## TASK PROMPT
Return each line that holds the word "scene".

--- RECORDED DATA ---

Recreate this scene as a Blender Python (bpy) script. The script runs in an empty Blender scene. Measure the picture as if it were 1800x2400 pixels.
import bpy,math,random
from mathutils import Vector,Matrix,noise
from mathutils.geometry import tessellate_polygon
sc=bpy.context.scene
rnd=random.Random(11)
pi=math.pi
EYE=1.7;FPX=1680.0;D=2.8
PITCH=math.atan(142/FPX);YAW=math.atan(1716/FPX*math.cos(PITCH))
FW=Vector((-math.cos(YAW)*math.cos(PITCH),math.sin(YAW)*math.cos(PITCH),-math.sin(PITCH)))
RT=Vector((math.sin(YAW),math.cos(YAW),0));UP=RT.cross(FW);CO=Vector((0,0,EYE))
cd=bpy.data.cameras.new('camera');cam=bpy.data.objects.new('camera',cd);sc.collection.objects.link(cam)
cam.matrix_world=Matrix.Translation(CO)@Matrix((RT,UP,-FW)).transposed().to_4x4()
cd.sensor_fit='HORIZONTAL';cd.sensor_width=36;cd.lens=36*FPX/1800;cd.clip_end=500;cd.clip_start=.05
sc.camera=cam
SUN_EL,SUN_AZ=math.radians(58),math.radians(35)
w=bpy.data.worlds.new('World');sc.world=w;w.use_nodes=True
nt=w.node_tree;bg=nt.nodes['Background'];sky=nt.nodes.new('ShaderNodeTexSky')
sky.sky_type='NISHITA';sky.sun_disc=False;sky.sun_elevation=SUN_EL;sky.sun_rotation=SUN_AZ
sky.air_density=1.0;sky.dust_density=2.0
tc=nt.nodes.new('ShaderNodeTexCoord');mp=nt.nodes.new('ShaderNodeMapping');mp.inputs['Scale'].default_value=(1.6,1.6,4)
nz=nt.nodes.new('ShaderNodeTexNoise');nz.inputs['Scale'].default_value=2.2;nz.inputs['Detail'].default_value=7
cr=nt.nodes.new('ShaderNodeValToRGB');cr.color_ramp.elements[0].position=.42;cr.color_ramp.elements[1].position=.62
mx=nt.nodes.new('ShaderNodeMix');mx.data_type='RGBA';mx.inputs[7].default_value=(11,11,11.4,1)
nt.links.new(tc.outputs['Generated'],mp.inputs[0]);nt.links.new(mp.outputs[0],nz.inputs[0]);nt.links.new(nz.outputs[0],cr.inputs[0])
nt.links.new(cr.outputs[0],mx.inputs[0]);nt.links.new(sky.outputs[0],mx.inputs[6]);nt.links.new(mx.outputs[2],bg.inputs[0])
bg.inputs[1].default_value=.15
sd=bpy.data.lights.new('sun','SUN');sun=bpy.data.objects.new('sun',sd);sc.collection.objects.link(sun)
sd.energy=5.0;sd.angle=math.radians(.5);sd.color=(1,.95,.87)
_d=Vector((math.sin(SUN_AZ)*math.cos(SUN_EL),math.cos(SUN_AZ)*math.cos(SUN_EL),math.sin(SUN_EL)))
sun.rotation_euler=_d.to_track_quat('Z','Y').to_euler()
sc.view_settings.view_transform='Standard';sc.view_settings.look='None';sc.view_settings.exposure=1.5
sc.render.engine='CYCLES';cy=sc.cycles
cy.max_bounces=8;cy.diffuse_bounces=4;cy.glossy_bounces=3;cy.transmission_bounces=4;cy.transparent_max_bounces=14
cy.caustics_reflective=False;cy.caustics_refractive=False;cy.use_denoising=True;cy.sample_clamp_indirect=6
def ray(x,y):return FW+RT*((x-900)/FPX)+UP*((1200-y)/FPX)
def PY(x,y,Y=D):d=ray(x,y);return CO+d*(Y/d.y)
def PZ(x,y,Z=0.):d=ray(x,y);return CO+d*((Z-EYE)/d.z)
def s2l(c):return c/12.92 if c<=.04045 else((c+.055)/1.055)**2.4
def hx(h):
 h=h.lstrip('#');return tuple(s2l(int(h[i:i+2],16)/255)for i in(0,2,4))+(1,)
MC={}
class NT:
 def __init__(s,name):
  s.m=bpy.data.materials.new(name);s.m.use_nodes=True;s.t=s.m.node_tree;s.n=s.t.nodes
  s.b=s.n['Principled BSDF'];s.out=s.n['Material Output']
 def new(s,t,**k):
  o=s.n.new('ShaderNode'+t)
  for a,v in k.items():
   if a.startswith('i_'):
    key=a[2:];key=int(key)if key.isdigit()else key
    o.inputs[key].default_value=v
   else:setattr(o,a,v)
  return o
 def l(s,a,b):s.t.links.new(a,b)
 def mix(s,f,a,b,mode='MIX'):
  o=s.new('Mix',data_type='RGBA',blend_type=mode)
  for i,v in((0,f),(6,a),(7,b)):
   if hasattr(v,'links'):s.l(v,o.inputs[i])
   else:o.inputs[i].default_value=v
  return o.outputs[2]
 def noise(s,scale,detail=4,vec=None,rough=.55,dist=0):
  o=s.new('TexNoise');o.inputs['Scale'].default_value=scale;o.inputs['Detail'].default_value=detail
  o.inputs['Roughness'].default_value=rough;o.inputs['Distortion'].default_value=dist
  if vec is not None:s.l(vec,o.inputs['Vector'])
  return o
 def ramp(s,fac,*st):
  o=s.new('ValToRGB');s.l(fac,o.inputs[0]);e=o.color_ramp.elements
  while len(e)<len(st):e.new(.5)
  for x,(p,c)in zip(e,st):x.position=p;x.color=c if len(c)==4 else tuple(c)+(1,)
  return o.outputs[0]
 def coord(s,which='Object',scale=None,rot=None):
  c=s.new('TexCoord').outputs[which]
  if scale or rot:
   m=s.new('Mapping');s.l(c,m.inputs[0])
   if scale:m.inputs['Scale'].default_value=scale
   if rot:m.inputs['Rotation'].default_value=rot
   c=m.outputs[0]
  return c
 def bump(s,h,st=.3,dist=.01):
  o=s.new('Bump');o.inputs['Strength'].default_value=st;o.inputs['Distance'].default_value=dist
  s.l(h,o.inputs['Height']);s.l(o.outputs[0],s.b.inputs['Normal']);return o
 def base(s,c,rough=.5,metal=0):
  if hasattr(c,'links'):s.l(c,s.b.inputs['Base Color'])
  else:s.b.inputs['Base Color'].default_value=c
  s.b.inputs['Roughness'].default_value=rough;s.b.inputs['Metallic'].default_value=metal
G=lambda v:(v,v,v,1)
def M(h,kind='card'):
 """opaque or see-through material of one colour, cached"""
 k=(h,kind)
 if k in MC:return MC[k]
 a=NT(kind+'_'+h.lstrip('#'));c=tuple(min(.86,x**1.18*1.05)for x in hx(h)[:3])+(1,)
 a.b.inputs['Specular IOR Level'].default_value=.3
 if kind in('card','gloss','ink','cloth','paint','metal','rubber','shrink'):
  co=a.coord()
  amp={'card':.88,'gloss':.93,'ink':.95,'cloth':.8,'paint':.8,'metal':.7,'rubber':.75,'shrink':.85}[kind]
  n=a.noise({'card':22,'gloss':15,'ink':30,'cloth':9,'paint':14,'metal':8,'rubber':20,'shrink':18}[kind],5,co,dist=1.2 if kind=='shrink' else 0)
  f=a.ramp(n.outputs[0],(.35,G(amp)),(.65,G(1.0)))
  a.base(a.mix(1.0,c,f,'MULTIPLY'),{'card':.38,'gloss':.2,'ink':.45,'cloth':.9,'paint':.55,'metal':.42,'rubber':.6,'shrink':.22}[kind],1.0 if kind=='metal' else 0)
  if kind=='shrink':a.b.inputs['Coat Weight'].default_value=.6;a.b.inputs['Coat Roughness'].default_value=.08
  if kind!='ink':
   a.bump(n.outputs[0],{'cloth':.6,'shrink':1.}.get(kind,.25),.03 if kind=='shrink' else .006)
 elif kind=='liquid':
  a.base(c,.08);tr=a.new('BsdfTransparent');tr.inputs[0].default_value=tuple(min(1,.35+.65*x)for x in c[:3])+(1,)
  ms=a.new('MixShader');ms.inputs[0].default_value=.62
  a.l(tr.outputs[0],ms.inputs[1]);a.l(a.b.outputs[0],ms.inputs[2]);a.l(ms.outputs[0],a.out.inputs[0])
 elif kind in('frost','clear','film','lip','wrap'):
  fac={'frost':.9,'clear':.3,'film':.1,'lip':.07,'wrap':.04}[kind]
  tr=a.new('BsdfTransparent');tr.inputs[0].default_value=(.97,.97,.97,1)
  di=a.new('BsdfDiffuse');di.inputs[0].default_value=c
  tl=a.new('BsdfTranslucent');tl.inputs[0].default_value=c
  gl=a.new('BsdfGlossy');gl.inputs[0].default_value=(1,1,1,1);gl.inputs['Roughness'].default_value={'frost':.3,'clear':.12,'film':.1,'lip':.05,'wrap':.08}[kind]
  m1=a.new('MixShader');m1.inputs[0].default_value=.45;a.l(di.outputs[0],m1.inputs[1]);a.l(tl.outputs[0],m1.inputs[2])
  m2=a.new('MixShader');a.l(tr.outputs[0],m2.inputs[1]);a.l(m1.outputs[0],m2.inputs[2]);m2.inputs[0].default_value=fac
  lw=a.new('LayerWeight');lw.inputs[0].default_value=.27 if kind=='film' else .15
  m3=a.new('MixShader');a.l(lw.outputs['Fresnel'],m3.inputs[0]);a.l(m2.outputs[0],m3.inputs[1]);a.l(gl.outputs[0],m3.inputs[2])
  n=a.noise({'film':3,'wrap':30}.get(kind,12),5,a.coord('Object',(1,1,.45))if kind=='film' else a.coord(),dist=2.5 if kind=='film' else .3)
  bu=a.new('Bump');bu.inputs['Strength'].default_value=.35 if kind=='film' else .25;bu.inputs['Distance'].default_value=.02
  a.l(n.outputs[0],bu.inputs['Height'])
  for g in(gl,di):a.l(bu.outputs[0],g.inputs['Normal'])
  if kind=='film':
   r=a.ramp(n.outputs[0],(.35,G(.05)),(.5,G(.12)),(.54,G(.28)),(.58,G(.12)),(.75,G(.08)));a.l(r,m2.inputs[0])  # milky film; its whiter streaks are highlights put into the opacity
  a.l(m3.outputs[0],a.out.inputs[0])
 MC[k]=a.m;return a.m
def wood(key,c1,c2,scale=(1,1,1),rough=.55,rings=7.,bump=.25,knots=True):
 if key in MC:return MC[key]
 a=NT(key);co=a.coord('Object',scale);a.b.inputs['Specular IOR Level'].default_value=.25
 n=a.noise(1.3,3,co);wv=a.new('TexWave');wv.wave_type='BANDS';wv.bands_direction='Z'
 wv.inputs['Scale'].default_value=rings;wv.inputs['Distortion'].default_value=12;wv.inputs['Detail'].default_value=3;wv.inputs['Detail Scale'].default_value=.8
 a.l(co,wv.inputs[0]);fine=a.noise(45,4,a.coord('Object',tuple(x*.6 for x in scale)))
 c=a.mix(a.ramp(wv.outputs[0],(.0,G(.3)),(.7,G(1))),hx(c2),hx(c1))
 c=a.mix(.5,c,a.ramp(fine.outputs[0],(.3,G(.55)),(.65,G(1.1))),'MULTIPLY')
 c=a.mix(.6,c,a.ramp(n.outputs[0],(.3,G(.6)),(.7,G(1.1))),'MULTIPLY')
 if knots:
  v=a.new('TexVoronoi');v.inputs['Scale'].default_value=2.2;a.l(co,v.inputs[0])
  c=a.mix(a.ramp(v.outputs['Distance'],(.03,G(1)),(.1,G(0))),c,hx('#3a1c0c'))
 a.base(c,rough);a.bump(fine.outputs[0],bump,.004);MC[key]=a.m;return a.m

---

## RESULT FOR THIS TASK
Recreate this scene as a Blender Python (bpy) script. The script runs in an empty Blender scene. Measure the picture as if it were 1800x2400 pixels.
sc=bpy.context.scene